── Stored data
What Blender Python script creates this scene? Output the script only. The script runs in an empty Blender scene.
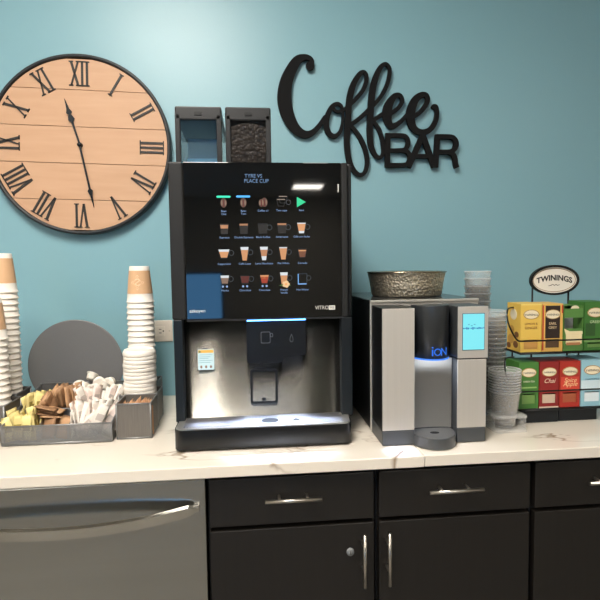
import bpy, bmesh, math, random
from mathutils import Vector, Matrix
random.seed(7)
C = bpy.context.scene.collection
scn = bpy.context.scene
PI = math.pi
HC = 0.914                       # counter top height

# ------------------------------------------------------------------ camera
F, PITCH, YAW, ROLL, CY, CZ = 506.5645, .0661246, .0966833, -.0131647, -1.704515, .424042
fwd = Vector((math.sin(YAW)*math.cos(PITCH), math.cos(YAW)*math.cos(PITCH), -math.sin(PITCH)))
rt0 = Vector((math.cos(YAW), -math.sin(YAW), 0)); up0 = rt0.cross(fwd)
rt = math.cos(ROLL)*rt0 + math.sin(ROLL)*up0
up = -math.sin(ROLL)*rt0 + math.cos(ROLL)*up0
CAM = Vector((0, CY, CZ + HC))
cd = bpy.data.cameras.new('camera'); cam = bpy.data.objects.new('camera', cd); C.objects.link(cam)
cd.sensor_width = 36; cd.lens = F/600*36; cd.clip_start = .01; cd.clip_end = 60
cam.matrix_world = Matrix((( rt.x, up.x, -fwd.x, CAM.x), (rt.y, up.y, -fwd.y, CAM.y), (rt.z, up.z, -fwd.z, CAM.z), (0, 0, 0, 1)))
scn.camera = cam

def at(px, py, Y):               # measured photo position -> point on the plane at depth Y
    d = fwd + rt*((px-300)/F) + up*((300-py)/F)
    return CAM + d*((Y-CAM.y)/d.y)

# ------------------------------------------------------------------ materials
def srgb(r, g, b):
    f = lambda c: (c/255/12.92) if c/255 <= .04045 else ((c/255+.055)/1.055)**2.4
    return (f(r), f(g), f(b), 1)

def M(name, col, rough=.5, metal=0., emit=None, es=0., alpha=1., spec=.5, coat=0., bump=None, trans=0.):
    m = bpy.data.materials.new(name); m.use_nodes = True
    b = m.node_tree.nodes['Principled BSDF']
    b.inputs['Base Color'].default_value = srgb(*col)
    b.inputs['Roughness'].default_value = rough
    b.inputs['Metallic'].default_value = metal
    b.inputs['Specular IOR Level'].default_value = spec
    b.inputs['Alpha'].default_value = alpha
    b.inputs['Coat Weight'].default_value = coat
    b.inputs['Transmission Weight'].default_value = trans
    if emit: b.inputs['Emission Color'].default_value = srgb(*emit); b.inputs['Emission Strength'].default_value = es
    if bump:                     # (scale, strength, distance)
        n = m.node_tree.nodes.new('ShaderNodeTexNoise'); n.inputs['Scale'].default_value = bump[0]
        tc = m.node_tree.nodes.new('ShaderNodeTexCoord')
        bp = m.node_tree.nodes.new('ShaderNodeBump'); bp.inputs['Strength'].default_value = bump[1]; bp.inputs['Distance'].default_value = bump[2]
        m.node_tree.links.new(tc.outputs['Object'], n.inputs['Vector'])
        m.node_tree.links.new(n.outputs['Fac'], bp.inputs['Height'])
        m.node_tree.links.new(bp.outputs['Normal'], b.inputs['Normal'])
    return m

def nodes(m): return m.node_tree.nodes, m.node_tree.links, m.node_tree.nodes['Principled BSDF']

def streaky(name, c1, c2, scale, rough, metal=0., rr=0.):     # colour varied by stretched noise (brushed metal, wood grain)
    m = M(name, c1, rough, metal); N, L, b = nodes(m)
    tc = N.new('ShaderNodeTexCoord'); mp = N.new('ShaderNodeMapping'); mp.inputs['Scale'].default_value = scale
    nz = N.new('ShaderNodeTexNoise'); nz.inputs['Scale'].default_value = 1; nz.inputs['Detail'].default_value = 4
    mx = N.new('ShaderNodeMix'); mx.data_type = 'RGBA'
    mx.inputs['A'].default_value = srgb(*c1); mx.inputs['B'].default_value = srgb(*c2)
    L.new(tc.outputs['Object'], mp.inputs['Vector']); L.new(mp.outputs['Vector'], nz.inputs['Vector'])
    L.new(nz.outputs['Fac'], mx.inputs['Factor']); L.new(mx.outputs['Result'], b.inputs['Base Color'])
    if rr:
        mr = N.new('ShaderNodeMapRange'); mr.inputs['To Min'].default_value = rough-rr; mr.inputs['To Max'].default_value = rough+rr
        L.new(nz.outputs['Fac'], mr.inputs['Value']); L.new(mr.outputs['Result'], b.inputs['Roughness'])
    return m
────
## Exercise aim
Begin at the first line of the material and copy each line exactly through the one containing "counter top height". Omit pictures.

## Solution for this problem
What Blender Python script creates this scene? Output the script only. The script runs in an empty Blender scene.
import bpy, bmesh, math, random
from mathutils import Vector, Matrix
random.seed(7)
C = bpy.context.scene.collection
scn = bpy.context.scene
PI = math.pi
HC = 0.914                       # counter top height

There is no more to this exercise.